- CHALLENGE -
Lift out, unaltered, the lines of the material below between the line holding "Keep writing the" and the line holding "c0 = out[0];", counting both.

- MATERIAL PROVIDED -
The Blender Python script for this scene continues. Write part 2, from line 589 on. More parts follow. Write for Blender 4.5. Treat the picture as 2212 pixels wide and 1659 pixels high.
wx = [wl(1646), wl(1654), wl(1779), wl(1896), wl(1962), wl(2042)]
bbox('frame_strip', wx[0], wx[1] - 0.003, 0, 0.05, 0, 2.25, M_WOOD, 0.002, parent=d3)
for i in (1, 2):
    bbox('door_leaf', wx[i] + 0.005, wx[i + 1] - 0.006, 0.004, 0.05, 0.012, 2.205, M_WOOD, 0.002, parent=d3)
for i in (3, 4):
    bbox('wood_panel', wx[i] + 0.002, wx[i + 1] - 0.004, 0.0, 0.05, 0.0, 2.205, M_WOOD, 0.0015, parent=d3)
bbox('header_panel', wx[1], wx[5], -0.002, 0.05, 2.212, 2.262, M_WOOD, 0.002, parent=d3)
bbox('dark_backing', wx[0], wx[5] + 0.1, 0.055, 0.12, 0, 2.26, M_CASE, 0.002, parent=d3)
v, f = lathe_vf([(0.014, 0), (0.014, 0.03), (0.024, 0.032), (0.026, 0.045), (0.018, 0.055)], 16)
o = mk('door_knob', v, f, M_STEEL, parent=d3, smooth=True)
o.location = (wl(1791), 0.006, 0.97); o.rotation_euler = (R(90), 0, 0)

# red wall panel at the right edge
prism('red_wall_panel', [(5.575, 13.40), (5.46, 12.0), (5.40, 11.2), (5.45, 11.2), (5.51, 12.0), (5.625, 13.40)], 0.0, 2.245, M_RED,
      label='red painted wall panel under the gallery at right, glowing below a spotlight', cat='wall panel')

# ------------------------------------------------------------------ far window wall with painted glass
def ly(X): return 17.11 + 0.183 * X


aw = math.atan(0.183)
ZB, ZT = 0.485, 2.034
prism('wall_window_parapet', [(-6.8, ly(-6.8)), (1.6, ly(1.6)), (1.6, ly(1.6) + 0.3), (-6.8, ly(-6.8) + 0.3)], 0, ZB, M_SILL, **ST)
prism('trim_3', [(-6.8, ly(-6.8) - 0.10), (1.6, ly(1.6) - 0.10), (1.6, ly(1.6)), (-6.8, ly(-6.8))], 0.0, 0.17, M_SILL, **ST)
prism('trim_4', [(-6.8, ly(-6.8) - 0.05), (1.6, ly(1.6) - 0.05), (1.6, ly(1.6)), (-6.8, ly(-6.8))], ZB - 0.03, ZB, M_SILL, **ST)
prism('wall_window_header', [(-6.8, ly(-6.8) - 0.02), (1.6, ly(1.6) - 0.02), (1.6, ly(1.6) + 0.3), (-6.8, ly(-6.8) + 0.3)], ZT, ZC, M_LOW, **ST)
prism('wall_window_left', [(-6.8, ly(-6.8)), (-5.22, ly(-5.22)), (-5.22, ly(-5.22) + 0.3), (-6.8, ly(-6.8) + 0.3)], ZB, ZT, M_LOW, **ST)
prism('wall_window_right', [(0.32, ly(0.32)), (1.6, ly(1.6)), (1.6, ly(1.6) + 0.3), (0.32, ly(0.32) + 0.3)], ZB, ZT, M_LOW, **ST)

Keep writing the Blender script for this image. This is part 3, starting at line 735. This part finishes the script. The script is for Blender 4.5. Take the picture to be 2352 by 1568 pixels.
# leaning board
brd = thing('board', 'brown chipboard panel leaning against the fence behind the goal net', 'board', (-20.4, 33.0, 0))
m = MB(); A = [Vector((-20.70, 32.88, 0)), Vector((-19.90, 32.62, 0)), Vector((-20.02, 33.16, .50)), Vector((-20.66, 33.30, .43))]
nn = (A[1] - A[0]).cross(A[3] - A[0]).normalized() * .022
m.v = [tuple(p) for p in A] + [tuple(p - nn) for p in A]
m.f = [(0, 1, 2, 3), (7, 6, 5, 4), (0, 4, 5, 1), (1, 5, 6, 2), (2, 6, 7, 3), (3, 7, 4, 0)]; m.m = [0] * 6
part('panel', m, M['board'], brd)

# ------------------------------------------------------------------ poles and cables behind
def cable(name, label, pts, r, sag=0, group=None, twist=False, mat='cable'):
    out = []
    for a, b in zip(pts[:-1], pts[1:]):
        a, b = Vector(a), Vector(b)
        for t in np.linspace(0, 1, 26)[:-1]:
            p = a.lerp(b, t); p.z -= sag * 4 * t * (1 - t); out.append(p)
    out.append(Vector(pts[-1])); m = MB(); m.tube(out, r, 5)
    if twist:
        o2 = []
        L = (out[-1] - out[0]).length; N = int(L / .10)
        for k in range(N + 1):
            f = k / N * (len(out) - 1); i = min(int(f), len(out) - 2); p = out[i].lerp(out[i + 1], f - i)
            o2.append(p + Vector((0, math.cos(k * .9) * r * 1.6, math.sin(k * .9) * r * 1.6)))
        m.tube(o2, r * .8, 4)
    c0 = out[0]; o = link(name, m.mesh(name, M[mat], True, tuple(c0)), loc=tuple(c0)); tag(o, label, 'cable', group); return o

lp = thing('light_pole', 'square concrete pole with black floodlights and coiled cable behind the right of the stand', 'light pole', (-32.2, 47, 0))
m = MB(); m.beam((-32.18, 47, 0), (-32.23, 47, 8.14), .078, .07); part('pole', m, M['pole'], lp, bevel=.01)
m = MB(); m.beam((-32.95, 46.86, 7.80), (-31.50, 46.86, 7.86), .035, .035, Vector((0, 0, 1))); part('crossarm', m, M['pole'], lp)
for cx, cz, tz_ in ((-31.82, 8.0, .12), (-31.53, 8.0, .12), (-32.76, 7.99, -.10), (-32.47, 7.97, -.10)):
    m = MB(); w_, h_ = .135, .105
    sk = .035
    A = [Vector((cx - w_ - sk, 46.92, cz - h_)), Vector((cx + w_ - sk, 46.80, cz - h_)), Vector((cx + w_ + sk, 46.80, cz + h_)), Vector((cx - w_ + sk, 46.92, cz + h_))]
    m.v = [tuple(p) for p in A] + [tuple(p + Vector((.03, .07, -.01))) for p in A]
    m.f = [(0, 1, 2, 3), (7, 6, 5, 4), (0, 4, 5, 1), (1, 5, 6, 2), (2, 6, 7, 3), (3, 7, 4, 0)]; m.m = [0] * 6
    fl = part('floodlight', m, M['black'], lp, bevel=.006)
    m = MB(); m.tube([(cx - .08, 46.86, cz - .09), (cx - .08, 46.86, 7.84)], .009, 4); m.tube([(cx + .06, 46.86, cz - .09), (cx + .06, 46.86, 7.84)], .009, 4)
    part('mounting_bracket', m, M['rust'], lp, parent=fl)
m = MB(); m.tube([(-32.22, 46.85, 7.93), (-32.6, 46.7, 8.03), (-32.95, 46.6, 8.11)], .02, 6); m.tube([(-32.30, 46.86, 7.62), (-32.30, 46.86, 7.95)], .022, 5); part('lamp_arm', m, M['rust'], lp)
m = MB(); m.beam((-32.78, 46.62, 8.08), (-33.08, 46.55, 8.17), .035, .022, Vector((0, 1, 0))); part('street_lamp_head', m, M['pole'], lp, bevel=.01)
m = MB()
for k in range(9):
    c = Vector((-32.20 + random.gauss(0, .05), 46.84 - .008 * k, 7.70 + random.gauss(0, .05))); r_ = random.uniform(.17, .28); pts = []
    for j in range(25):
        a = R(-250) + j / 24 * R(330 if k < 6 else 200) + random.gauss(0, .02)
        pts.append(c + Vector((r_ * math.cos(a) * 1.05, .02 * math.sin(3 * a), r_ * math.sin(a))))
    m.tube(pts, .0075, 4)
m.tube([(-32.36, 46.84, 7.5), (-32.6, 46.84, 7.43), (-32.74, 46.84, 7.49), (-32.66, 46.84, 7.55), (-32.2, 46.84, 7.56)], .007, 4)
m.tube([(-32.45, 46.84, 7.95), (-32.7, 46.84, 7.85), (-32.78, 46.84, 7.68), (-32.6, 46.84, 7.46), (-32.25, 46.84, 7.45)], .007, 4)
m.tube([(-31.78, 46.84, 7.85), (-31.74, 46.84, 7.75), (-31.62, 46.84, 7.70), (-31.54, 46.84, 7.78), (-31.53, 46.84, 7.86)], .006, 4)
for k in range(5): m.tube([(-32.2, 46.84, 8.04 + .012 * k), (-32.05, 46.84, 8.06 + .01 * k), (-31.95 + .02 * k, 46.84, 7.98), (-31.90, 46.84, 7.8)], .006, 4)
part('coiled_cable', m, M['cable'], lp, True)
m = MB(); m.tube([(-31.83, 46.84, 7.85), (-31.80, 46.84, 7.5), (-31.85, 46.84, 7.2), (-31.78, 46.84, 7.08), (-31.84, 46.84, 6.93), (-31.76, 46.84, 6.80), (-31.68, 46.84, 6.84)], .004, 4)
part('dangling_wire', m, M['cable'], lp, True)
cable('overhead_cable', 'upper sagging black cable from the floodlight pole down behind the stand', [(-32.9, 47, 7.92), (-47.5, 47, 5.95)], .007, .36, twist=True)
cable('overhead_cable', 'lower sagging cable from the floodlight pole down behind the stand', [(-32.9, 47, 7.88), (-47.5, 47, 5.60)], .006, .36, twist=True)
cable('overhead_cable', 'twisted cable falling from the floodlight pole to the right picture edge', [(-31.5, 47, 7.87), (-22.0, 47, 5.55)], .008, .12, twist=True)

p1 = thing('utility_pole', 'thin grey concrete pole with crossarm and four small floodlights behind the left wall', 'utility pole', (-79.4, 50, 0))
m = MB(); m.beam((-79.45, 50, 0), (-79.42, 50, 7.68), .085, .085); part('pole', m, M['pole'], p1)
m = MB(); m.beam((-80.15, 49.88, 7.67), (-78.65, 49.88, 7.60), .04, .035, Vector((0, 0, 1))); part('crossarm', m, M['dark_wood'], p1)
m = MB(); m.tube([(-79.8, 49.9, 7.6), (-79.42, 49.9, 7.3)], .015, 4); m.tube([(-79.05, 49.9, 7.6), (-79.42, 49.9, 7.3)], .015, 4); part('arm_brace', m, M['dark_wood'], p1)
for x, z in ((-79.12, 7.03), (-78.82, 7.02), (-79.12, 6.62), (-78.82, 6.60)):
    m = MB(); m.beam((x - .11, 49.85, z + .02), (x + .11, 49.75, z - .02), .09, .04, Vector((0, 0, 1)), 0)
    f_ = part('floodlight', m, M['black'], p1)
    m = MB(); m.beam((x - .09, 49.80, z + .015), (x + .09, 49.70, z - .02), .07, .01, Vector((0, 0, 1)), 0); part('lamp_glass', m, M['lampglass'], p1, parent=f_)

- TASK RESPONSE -
Keep writing the Blender script for this image. This is part 3, starting at line 735. This part finishes the script. The script is for Blender 4.5. Take the picture to be 2352 by 1568 pixels.
# leaning board
brd = thing('board', 'brown chipboard panel leaning against the fence behind the goal net', 'board', (-20.4, 33.0, 0))
m = MB(); A = [Vector((-20.70, 32.88, 0)), Vector((-19.90, 32.62, 0)), Vector((-20.02, 33.16, .50)), Vector((-20.66, 33.30, .43))]
nn = (A[1] - A[0]).cross(A[3] - A[0]).normalized() * .022
m.v = [tuple(p) for p in A] + [tuple(p - nn) for p in A]
m.f = [(0, 1, 2, 3), (7, 6, 5, 4), (0, 4, 5, 1), (1, 5, 6, 2), (2, 6, 7, 3), (3, 7, 4, 0)]; m.m = [0] * 6
part('panel', m, M['board'], brd)

# ------------------------------------------------------------------ poles and cables behind
def cable(name, label, pts, r, sag=0, group=None, twist=False, mat='cable'):
    out = []
    for a, b in zip(pts[:-1], pts[1:]):
        a, b = Vector(a), Vector(b)
        for t in np.linspace(0, 1, 26)[:-1]:
            p = a.lerp(b, t); p.z -= sag * 4 * t * (1 - t); out.append(p)
    out.append(Vector(pts[-1])); m = MB(); m.tube(out, r, 5)
    if twist:
        o2 = []
        L = (out[-1] - out[0]).length; N = int(L / .10)
        for k in range(N + 1):
            f = k / N * (len(out) - 1); i = min(int(f), len(out) - 2); p = out[i].lerp(out[i + 1], f - i)
            o2.append(p + Vector((0, math.cos(k * .9) * r * 1.6, math.sin(k * .9) * r * 1.6)))
        m.tube(o2, r * .8, 4)
    c0 = out[0]; o = link(name, m.mesh(name, M[mat], True, tuple(c0)), loc=tuple(c0)); tag(o, label, 'cable', group); return o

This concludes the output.